Often skipped at this stage—but not by top advisors—is the risk side of the planning process. At its core, this should be a discussion about (and prioritization of) risk protection, including life, disability, long-term care, P&C and other insurance products. In short, always be sure to ask, and you may deliver even better advice/value.

Portfolio:  Once the plan has been built with the appropriate prioritization, aligning the portfolio to the goals, risk tolerance, behavioral, and emotional attachment to money is important. We believe top advisors should use model portfolios for most investors when appropriate to do so, and use the same model portfolios as a core to build customized solutions for their suitable top clients, households and families. In addition, we believe they should treat taxable portfolios differently than non-taxable ones. Why? In our view, asset location work is becoming one of the most under-appreciated traits of top wealth managers and a competitive advantage.

Personalization:  The internet, and technology in general, is about having a personal experience that focuses on how YOU want to receive information tailored to your preferences. The same is true for HUMAN relationships and interactions. As advisors, you need to understand how end investors want to work with you, and subsequently, tailor your services to match their preferences, NOT yours.

In other words: Do I want your quarterly email? No. Do I want to meet with you quarterly? No. Do I want an annual video conference to review our plan, priorities, portfolio and personalized communication? Yes. Market downturn … call or text me.

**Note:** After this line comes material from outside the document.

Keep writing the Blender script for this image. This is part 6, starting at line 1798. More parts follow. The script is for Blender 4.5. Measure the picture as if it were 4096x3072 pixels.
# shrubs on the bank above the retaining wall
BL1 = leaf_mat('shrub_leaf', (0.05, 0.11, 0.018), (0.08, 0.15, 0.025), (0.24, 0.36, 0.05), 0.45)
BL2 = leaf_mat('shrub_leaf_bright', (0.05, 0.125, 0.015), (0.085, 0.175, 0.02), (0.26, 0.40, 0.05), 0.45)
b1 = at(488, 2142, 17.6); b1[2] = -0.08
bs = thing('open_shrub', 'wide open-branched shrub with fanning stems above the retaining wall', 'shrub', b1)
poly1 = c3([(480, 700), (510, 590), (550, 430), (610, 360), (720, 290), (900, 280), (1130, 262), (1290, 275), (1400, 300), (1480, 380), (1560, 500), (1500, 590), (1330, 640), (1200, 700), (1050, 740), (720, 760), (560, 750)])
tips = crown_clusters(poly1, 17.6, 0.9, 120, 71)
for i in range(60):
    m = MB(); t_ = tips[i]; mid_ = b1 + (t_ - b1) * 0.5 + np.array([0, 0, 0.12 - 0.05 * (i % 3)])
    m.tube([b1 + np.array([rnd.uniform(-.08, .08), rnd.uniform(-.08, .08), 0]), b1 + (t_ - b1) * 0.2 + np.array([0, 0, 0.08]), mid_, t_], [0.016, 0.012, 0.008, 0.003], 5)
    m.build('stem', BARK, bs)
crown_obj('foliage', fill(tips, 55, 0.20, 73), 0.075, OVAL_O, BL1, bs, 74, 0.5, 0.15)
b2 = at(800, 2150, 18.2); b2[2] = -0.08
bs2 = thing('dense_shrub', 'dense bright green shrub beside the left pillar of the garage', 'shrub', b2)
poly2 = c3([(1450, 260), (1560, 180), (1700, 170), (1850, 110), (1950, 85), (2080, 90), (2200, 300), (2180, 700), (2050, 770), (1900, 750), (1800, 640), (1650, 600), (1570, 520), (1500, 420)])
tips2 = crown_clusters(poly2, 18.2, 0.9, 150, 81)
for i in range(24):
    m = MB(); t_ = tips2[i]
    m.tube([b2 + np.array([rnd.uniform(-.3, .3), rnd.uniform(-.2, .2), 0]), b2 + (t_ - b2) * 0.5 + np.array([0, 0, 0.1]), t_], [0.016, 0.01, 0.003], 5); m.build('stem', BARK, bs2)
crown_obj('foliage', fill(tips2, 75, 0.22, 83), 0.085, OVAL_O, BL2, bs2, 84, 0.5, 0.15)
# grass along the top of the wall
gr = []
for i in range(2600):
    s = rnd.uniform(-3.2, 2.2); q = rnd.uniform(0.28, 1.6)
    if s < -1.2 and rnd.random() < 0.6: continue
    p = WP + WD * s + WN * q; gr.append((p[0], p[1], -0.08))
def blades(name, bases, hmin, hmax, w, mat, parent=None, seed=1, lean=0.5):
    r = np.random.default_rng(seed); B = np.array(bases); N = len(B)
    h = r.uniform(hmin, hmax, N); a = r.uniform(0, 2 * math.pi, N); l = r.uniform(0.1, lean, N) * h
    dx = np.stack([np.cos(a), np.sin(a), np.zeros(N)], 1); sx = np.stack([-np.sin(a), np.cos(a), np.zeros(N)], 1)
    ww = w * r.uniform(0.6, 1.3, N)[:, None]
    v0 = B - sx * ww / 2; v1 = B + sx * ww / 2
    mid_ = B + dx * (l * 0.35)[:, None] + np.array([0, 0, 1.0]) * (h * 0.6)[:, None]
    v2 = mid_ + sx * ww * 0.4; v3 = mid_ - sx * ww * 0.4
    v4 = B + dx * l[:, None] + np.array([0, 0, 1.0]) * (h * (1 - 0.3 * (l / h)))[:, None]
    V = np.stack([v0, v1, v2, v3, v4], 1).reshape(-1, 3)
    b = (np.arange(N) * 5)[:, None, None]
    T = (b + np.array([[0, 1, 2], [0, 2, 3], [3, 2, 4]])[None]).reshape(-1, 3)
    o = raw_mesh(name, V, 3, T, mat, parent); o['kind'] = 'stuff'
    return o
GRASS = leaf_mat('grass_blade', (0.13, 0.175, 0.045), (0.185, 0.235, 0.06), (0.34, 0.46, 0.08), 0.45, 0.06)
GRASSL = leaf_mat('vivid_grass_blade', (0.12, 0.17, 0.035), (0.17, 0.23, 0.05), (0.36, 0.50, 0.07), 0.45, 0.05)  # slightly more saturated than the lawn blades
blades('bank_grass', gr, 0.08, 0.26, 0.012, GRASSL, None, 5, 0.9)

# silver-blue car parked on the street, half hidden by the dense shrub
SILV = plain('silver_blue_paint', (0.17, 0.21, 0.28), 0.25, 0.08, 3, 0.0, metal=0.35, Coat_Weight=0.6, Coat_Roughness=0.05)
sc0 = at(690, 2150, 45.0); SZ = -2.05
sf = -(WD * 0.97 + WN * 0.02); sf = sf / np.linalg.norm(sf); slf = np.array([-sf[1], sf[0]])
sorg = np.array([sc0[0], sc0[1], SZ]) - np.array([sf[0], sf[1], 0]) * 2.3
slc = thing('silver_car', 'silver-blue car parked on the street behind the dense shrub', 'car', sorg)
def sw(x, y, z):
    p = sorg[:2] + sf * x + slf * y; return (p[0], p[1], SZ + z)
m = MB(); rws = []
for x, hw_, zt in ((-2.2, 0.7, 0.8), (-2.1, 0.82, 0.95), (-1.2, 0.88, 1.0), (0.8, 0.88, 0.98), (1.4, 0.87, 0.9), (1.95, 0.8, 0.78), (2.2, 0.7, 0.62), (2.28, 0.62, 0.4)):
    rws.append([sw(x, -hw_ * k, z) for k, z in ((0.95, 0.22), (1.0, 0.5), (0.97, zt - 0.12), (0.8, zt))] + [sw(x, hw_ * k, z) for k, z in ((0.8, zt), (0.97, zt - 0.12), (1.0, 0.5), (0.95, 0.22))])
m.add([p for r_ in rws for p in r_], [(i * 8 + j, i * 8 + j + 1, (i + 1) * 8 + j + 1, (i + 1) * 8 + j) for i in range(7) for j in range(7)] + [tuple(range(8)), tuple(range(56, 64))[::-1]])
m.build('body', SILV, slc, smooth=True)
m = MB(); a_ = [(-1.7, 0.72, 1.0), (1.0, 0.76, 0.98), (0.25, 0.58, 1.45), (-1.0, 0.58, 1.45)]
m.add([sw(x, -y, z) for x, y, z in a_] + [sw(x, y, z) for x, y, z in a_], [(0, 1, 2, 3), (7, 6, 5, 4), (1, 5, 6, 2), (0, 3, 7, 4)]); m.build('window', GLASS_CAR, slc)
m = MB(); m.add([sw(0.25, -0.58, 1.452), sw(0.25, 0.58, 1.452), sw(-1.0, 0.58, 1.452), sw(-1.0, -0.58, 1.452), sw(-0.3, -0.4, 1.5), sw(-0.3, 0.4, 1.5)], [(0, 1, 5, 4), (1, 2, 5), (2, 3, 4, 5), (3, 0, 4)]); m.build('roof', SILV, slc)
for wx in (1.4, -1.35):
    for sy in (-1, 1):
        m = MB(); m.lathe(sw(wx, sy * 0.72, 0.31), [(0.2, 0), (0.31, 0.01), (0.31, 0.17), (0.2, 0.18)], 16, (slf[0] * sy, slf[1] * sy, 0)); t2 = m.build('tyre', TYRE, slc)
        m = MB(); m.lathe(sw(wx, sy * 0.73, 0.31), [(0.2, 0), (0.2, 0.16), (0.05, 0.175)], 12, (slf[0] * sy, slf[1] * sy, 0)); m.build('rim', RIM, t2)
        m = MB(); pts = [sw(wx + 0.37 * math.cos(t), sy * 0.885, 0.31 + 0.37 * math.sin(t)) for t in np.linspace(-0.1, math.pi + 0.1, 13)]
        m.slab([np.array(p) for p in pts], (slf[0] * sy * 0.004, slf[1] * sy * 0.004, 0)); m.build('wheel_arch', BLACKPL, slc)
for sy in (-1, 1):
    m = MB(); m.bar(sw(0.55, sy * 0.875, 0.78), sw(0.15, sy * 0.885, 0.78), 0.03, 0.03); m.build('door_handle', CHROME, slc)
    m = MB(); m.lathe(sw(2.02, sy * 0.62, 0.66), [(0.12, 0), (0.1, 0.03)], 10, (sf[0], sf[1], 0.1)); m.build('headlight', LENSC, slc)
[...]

Get it, understand it and don’t fight it, as personalization requires the ASK and commitment to delivering a custom experience for your clients. Truth be told, that’s more important to many than receiving a weekly email with someone else’s content that goes straight to junk mail.

The bottom line

Planning, prioritization, portfolio alignment and personalization is a simple process to help investors understand the value you deliver as their advisor and behavior coach. When done right, price is what they pay, value is what they get!